The narrative switches between the perspectives of Melody and Harmony, identical twin girls who were separated at birth and grew up in very different environments. Melody's parents, wealthy New Jersey college professors, have spared no expense to make her into a desirable match who will produce an ideal baby, or preferably multiple babies, for some lucky parents who will pay top dollar for her progeny. Harmony, on the other hand, has lived in Goodside (in Pennsylvania), a religious enclave separate from Otherside, where Melody lives. People in Goodside marry young and reproduce, and they want to convert all the sinners in Otherside. Indeed, Harmony ventures out of Goodside to find her long-lost twin and save her.

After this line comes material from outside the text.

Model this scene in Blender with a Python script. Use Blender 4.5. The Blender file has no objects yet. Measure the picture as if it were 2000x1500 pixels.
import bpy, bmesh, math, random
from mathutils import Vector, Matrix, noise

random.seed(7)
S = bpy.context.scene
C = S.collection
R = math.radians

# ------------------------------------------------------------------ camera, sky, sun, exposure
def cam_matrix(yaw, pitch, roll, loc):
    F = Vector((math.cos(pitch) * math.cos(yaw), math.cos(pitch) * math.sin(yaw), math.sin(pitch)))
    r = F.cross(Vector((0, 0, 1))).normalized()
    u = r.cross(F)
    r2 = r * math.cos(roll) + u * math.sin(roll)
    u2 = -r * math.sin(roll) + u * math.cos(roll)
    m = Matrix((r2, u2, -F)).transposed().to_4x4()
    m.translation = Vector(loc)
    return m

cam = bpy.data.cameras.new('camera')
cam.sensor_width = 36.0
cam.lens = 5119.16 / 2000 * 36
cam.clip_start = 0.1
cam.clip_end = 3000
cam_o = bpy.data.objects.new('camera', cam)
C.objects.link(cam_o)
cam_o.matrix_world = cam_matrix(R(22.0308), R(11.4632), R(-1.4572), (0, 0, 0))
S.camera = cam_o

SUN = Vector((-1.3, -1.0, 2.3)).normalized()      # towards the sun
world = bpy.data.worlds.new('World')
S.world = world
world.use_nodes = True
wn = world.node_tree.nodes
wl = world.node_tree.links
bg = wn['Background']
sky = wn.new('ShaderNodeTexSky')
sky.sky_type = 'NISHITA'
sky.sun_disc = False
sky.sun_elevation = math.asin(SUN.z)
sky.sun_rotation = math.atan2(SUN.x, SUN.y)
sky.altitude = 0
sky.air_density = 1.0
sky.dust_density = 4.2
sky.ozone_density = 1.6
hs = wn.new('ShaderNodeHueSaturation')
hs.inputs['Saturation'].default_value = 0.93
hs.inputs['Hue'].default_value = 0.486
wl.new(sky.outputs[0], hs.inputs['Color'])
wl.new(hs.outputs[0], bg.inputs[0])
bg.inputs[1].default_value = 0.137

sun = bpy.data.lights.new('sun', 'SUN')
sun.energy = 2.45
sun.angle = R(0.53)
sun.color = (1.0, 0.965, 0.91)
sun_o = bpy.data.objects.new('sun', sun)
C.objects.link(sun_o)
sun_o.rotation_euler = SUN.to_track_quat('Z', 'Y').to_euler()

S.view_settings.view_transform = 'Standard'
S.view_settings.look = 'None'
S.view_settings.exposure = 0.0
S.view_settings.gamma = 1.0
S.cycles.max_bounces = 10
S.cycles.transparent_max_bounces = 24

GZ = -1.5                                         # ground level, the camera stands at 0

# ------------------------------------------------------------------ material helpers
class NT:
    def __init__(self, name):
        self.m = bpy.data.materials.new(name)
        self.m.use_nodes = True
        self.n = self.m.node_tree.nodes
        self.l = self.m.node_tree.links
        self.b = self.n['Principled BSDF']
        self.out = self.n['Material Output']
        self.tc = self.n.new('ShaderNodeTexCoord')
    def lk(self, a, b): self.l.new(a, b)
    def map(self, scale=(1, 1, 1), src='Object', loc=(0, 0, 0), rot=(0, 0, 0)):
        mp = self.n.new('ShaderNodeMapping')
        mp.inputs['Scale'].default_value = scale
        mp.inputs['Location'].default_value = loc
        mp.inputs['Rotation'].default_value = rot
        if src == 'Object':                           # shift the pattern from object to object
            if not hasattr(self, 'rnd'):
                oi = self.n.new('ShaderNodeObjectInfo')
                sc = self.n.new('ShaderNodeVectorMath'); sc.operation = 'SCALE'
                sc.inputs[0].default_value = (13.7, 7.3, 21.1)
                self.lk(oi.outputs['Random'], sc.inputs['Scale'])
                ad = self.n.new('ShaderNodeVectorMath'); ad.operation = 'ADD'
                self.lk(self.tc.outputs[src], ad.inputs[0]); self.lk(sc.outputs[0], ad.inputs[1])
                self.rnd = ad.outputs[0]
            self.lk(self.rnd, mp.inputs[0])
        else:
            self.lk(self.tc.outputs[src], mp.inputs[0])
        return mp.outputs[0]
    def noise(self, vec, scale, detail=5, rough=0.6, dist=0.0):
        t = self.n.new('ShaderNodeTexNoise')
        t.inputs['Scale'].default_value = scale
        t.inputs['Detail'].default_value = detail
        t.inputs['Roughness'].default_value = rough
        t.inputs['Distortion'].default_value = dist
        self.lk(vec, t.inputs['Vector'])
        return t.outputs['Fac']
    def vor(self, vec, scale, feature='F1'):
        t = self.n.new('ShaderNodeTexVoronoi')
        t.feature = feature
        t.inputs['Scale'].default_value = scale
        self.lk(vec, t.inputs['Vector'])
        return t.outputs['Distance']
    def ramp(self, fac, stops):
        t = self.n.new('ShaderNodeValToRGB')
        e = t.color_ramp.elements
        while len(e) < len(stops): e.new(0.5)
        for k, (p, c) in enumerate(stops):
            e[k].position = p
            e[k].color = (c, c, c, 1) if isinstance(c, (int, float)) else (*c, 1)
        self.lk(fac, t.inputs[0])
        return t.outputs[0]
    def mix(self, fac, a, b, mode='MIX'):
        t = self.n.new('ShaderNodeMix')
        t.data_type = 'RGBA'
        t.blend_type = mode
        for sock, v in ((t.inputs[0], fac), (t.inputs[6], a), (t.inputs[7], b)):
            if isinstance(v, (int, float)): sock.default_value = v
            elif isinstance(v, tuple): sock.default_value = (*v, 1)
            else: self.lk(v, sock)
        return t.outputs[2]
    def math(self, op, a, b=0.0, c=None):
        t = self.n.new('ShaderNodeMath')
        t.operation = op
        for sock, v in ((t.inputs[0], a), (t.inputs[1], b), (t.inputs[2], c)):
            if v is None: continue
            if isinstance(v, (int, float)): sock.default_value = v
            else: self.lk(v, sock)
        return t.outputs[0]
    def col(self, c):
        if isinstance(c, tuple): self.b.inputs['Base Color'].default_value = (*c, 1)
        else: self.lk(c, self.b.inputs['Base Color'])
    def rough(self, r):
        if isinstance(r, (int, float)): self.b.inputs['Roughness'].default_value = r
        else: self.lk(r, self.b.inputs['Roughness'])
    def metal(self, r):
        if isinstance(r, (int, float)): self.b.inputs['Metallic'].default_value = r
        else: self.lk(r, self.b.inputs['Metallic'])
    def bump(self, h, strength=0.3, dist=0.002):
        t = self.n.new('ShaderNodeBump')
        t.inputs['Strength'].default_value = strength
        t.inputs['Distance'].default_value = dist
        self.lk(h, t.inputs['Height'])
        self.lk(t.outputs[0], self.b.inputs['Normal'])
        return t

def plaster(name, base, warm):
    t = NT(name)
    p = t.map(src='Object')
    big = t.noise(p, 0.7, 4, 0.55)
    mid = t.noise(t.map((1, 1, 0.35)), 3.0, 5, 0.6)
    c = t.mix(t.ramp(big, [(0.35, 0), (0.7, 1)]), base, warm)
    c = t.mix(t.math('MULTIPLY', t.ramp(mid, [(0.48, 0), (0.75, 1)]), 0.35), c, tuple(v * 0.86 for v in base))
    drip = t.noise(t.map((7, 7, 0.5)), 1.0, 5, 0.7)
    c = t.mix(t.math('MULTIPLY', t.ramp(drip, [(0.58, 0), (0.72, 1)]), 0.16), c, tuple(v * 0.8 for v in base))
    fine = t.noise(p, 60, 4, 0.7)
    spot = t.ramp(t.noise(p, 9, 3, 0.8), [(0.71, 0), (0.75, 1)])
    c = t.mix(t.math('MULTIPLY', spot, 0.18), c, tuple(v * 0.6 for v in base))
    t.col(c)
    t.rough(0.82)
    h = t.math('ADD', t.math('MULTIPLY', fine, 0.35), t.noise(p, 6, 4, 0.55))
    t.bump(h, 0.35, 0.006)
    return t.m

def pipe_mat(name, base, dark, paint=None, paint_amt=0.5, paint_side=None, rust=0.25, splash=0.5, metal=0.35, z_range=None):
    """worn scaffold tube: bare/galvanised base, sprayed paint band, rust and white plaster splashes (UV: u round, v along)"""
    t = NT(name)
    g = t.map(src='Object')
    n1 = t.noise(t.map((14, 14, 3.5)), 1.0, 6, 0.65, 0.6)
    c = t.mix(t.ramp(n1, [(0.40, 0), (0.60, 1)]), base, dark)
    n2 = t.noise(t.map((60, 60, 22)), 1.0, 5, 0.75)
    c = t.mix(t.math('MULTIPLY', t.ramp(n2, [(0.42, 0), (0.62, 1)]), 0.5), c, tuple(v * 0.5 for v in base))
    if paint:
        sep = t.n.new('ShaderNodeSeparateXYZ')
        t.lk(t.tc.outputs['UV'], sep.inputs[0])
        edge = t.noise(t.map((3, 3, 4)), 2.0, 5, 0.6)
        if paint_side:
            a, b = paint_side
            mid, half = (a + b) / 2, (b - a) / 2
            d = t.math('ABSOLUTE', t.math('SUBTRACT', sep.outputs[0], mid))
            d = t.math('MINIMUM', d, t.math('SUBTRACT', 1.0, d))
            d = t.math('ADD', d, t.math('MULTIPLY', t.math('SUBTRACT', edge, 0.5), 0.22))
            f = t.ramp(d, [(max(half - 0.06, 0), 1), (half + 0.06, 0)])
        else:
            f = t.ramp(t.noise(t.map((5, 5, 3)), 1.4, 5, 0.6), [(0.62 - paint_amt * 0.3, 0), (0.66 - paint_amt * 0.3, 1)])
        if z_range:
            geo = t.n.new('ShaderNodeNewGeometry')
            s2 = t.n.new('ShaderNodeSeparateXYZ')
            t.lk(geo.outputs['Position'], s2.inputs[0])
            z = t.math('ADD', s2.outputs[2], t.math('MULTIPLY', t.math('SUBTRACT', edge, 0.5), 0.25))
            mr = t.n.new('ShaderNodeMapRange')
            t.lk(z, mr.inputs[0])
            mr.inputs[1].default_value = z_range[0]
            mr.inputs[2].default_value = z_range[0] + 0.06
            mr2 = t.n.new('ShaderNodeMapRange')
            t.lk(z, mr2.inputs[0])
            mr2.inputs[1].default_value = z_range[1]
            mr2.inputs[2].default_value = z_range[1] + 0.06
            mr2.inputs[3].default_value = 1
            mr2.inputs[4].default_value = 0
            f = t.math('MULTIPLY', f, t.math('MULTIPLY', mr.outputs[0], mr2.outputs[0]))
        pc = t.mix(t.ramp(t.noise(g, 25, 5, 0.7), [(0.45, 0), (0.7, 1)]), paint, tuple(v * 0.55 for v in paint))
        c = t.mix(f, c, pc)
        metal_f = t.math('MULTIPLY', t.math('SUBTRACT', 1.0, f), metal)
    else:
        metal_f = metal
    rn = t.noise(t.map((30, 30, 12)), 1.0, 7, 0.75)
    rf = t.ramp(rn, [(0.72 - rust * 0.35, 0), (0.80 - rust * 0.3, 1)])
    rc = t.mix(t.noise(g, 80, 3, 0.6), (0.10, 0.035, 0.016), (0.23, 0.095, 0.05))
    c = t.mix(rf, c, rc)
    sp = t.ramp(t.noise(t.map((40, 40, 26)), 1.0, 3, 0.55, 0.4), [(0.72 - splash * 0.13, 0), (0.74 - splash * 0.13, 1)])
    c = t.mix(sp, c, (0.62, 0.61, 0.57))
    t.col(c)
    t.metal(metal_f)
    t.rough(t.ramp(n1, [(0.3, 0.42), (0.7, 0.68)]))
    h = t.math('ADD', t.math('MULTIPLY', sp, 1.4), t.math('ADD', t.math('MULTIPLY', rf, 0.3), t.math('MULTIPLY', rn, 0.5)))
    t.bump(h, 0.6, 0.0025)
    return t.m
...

McCafferty creates a wholly believable dystopia in Bumped, complete with its own ridiculous language and social customs that totally mock present day values, including those of religious fundamentalists. In some ways it's reminiscent of Atwood's The Handmaid's Tale in that respect, but it's different in its criticism of consumerist culture (there it's more like Westerfeld's Uglies trilogy). Because the reader is catapulted into this world, it seems very confusing at first, although Melody's character in particular is realistically drawn with familiar teen concerns about family, friends, and boys, even given her extreme situation. Harmony's character is less fleshed out and more reliant on stereotypes, yet she becomes more real as she spends time in Melody's world. McCafferty is facing the eternal dilemma that good is a whole lot less interesting than evil, and the middle space yields the greatest potential for an engrossing story. Despite the bumpy start, Bumped is well worth reading.
Recommended for ages 13 & up. Sexual situations (not graphic).